EVERY COLLECTION of tricks and puzzles gives the famous old missing vowel inscription: P R S V R Y P R F C T M N V R K P T H S P R C P T S T N, which is to be found over the entrance to an ancient monastery in England, it is stated that the inscription was originally painted in red and black, and that the red letters, which were all Es. Had faded out, which makes it quite an interesting problem to restore the missing vowels. Many years ago I visited the monastery, and after a careful examination of the inscription became satisfied that the same was purposely intended to be in the nature of a secret cipher, especially as several complete books of a religious nature were published with all of the vowels omitted.

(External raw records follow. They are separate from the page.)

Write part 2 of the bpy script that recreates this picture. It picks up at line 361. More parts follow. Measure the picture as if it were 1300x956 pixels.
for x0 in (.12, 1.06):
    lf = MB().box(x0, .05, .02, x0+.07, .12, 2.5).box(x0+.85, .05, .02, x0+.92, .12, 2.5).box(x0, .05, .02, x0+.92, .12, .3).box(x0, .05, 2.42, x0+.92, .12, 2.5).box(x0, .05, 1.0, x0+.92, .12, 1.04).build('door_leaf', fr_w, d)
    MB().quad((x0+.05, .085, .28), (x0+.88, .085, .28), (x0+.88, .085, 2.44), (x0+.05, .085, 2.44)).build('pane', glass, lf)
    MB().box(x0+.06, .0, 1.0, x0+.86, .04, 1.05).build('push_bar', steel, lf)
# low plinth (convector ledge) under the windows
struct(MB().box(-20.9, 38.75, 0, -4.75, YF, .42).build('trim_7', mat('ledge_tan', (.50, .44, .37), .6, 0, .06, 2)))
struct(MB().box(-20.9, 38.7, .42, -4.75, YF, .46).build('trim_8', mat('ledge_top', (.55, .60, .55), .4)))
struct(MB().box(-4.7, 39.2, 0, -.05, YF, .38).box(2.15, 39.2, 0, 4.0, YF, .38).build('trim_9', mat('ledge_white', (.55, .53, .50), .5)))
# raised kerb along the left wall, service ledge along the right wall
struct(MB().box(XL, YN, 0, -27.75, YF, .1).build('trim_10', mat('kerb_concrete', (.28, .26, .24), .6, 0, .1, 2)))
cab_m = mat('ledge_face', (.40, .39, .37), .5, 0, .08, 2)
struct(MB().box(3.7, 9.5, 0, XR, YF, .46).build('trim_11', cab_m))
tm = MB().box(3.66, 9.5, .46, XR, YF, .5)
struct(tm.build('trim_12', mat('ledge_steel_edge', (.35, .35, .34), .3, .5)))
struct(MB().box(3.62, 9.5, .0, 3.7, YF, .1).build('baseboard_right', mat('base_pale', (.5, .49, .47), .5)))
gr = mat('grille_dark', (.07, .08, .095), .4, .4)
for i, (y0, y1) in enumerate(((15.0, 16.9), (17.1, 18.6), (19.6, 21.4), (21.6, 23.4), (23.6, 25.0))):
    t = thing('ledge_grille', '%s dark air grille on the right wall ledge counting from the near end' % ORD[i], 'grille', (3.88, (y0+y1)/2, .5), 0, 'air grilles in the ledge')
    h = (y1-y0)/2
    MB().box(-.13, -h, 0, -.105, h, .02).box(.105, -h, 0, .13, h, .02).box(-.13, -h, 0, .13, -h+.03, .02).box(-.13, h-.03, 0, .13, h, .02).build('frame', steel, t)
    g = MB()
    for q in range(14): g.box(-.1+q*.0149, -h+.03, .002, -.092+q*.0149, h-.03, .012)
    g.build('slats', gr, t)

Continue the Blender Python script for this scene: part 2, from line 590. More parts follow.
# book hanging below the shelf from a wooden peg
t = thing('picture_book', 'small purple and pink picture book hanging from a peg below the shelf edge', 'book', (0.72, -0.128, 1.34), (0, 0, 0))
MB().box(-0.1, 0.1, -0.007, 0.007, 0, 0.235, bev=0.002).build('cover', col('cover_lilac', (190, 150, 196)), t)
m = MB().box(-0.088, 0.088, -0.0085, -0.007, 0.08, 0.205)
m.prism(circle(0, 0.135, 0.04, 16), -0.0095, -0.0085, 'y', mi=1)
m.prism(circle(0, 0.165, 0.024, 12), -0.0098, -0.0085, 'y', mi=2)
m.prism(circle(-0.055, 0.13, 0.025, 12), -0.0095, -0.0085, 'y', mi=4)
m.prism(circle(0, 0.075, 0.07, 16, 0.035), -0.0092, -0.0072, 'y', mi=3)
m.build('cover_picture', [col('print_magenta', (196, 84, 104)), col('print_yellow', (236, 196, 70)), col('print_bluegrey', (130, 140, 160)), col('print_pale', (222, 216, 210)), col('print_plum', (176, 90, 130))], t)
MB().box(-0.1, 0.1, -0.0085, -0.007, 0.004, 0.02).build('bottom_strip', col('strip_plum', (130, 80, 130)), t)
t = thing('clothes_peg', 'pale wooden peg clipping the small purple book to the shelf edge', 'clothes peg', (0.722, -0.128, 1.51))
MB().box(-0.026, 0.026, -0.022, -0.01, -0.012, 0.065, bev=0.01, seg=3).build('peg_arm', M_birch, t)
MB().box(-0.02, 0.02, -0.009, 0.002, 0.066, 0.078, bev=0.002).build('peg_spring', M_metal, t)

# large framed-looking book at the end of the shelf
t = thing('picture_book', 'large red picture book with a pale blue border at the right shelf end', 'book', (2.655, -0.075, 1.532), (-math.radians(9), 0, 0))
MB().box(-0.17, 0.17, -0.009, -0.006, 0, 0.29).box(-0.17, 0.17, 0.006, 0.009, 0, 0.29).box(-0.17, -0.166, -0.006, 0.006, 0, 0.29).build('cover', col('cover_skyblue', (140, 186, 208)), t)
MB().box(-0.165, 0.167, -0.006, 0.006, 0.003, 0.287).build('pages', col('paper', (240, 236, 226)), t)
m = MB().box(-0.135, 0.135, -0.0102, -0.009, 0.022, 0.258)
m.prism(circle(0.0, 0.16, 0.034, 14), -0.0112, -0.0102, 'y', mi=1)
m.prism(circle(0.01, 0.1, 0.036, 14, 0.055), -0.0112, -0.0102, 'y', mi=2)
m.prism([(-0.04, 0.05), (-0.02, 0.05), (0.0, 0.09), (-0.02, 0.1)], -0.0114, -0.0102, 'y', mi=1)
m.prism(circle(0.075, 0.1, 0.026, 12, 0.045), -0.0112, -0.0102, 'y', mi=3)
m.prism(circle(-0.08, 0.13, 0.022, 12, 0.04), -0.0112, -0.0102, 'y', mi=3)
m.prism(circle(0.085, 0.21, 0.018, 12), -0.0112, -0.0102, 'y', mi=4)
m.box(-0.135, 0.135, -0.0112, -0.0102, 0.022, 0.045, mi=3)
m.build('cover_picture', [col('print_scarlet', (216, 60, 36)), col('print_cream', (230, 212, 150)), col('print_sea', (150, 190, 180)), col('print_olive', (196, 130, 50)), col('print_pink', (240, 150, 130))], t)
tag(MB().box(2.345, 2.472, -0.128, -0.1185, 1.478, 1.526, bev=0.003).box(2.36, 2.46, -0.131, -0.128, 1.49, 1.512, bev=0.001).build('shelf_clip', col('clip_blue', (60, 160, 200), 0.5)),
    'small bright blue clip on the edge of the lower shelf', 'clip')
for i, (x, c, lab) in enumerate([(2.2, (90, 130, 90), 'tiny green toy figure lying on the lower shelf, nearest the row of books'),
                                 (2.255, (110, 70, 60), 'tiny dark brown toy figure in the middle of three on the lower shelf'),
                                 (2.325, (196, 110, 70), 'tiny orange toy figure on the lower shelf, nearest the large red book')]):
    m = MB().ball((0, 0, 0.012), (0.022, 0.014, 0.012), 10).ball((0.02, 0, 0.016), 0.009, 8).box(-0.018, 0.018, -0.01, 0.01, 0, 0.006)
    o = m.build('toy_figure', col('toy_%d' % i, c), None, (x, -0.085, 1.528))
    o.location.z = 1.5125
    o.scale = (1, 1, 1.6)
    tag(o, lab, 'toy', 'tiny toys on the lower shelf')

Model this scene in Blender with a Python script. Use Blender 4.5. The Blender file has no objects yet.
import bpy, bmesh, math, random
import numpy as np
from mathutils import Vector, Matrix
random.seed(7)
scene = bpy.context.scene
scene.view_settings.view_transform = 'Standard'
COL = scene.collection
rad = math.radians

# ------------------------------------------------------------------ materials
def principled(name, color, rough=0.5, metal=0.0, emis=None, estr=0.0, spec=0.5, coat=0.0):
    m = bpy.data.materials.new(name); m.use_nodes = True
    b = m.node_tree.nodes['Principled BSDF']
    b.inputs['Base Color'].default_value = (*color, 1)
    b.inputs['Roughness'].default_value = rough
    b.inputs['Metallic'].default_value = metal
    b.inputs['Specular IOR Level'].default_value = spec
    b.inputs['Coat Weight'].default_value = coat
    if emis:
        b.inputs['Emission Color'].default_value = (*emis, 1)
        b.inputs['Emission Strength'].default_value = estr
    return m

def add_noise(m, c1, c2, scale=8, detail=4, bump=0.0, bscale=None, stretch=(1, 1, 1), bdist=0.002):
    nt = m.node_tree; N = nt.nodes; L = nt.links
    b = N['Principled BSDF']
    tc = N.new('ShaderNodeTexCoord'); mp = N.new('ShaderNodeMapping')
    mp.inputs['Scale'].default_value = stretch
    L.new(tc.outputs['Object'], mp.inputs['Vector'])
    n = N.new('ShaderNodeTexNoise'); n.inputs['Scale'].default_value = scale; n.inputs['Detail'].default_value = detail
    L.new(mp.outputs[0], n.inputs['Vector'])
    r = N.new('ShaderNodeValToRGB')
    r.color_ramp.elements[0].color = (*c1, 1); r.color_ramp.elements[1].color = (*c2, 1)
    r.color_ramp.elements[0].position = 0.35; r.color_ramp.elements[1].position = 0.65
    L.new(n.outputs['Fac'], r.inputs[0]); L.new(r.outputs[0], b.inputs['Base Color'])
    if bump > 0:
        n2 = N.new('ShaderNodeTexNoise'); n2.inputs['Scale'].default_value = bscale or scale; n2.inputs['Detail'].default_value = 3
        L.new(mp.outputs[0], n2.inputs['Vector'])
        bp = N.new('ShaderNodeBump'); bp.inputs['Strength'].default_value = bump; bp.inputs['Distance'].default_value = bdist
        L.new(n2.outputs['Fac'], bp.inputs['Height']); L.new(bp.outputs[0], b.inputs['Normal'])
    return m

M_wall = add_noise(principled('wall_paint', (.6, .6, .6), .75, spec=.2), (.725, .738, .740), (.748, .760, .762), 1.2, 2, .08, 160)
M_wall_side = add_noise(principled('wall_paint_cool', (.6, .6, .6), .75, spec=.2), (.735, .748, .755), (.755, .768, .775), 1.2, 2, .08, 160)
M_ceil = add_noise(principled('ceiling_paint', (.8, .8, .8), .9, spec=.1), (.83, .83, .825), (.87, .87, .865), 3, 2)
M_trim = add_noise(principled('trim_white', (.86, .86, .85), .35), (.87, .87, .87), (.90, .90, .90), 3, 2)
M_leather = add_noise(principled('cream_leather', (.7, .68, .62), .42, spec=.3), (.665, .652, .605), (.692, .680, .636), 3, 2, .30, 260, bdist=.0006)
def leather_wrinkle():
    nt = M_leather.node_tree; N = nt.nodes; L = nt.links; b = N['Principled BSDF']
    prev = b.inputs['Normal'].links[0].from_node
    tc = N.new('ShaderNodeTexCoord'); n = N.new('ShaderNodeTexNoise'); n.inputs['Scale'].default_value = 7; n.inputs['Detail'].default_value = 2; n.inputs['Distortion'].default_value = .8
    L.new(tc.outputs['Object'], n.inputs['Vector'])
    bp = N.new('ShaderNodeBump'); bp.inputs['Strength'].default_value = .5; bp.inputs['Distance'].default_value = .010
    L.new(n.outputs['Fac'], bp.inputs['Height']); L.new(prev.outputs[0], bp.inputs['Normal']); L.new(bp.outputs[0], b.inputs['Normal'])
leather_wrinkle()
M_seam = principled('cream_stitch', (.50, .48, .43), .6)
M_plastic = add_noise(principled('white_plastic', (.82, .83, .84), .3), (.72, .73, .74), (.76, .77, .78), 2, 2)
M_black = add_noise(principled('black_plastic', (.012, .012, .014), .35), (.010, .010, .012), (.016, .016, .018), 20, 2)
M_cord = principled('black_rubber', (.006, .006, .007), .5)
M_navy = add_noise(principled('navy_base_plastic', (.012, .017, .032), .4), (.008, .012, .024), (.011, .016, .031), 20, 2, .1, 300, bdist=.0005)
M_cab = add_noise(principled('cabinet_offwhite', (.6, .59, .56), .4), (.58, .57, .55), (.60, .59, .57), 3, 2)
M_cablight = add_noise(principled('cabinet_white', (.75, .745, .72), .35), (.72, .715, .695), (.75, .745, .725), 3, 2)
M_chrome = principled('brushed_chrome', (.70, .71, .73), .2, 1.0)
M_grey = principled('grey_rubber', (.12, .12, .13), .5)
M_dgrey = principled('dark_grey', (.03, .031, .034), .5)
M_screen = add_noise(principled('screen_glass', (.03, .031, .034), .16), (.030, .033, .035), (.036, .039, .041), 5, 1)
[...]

To the left of the entrance there is a large memorial window, which is shown as a specimen of early workmanship in colored glass, but so far as I am aware, no history or explanation regarding it has ever been offered. As fitting, however, to the inscription over the door and in view of their having originally been ten of these windows, I ask our puzzlists to look upon the accompanying illustration of the window in the light of a remarkable charade puzzle, in which one of the “precepts ten” is cleverly concealed.

Our clever puzzlists who were familiar with the ancient couplet:

“Persevere ye perfect men, Ever keep these precepts ten,”

found no difficulty in reading one of the “precepts ten” so shown in the window. It is translated to be C on T in U in hole in S, which may he read: “Continue in holiness.”


2. A REBUS.

Ever running on my race,
Never staying at one place.
Through the world I make my tour,
Everywhere at the same hour.
If you please to spell my name,
Reversed or forward ‘tis the same?

Cypher Ans. 14, 15, 15, 14.

NOON


3.

Why are the pages of a book like the days of man? Because they are numbered.


4. A REBUS.

My first might well be called a squeeze.

     My next may be defined a nod;

My whole a sham, or cheap alloy

     Resembling that for which we plod.

Cipher Ans. 16, 9, 14, 3, 8, 2, 5, 3, 11.

PINCHBECK


5. A REBUS.

My first is a part of the day,

     My last a conductor of light.

My whole to take measure of time,

     Is useful by day and by night.

Hour glass.


6.

I am a word of three letters, signifying to spoil or injure. Reversed I am an animal. Transposed, I am a part of the human frame.

Mar, Arm, Ram.


7.

Which is the best sea for a sailor to be in when there is a gale? A-dri-atic.